• _Requirements_: Within the material below, locate the line with "bump=(200, .3, .001), spec=.4)" and the line with "M['ventw'] = mat('white_enamel', rgb(232, 233, 233), .4)", then return those two lines and all lines between them, exactly as written.

• _Data block_:
□ □ □ □
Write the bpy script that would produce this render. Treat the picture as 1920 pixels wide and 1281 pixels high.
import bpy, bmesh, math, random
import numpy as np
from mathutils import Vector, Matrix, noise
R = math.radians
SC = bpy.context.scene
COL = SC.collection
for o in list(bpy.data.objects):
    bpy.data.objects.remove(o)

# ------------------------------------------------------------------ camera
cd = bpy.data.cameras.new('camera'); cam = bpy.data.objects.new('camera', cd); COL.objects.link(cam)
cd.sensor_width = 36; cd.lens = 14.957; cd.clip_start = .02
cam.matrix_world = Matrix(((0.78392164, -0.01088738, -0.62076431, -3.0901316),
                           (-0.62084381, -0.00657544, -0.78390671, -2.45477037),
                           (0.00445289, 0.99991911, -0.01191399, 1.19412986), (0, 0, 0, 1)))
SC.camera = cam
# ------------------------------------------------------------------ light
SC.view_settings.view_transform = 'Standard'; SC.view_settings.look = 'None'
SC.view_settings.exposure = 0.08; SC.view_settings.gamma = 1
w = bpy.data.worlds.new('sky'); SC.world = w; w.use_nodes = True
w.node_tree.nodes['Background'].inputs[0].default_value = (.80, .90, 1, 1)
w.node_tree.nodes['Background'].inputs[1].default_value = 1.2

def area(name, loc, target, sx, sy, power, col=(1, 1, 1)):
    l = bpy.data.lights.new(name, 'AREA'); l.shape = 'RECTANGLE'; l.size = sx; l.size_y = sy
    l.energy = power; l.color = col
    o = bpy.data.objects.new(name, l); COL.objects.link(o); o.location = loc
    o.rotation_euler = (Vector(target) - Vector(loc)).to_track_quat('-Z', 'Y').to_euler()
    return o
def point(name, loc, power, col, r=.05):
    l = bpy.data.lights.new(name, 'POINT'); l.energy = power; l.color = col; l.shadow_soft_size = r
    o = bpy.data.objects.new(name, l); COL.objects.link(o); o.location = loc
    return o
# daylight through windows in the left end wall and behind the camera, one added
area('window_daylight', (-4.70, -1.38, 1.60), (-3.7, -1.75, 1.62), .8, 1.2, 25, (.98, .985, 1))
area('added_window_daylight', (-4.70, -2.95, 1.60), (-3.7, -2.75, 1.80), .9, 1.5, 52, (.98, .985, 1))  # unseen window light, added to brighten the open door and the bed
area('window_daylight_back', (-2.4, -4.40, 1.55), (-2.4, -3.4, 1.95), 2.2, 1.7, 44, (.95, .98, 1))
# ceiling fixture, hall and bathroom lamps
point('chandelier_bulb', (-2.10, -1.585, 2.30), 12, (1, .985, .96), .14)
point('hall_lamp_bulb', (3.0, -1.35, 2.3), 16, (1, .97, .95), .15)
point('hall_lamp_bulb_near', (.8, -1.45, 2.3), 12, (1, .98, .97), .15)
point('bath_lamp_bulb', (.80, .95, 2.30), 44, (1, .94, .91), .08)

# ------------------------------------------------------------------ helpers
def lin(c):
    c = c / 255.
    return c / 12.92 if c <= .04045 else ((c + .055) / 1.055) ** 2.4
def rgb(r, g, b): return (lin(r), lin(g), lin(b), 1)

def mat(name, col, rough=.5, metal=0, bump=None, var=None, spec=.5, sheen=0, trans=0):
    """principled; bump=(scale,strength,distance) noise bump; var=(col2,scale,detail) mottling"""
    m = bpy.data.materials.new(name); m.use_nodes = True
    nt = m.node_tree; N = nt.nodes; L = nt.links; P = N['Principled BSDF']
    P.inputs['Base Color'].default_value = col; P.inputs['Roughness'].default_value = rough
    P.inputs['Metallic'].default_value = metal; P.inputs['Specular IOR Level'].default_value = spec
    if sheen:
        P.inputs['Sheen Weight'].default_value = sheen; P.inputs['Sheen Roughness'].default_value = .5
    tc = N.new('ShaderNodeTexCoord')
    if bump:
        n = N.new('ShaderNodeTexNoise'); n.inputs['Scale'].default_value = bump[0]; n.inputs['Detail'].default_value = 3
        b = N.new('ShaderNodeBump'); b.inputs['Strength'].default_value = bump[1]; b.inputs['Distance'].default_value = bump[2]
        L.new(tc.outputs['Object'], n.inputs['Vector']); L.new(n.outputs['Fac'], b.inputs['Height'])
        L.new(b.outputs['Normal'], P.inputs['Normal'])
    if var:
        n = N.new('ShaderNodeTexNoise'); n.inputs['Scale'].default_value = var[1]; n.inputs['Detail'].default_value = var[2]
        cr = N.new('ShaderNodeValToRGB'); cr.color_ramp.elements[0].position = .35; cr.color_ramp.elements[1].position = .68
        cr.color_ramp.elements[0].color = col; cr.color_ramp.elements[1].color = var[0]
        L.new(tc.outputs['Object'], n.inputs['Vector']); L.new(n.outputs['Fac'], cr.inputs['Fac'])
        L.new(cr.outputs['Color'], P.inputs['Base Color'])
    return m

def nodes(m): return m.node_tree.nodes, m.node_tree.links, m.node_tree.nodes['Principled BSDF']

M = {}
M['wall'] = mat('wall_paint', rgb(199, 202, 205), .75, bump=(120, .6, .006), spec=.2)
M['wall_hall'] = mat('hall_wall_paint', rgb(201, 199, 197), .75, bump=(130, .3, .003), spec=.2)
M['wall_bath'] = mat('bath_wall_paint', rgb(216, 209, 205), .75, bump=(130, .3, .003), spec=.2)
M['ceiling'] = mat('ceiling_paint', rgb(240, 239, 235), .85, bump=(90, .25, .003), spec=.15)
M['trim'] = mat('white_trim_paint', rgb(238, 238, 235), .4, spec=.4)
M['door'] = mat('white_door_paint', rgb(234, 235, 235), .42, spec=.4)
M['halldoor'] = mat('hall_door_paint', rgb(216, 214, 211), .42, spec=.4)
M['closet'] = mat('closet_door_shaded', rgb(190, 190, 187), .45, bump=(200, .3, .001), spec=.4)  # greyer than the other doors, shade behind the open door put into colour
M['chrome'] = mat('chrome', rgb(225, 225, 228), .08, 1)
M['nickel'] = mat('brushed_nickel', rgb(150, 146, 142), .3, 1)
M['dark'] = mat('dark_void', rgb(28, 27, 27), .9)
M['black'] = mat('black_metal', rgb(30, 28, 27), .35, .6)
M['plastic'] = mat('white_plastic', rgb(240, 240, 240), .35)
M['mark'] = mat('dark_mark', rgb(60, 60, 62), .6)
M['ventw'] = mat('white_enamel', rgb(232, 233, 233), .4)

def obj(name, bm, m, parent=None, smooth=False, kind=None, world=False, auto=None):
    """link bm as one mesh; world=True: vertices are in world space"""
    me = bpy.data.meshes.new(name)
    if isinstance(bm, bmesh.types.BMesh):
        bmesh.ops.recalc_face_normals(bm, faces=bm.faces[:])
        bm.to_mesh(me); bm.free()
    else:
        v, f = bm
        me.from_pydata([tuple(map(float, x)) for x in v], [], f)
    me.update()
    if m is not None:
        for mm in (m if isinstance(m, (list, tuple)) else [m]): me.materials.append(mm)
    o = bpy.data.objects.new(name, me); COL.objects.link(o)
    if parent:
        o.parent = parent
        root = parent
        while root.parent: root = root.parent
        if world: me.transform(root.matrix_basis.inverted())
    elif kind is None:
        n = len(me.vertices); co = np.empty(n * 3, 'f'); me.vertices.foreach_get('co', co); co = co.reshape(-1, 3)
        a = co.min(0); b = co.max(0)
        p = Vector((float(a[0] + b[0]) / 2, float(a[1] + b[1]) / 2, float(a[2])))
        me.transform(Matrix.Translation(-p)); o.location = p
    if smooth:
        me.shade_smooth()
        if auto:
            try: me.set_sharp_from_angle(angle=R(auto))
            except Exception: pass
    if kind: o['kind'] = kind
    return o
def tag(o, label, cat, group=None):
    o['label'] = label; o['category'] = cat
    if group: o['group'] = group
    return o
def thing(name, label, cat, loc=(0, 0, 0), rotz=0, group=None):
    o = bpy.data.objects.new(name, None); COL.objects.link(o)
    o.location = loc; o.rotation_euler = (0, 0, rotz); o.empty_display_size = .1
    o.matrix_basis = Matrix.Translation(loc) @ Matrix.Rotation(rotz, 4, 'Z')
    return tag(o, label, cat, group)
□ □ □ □
• _Task answer_:
M['closet'] = mat('closet_door_shaded', rgb(190, 190, 187), .45, bump=(200, .3, .001), spec=.4)  # greyer than the other doors, shade behind the open door put into colour
M['chrome'] = mat('chrome', rgb(225, 225, 228), .08, 1)
M['nickel'] = mat('brushed_nickel', rgb(150, 146, 142), .3, 1)
M['dark'] = mat('dark_void', rgb(28, 27, 27), .9)
M['black'] = mat('black_metal', rgb(30, 28, 27), .35, .6)
M['plastic'] = mat('white_plastic', rgb(240, 240, 240), .35)
M['mark'] = mat('dark_mark', rgb(60, 60, 62), .6)
M['ventw'] = mat('white_enamel', rgb(232, 233, 233), .4)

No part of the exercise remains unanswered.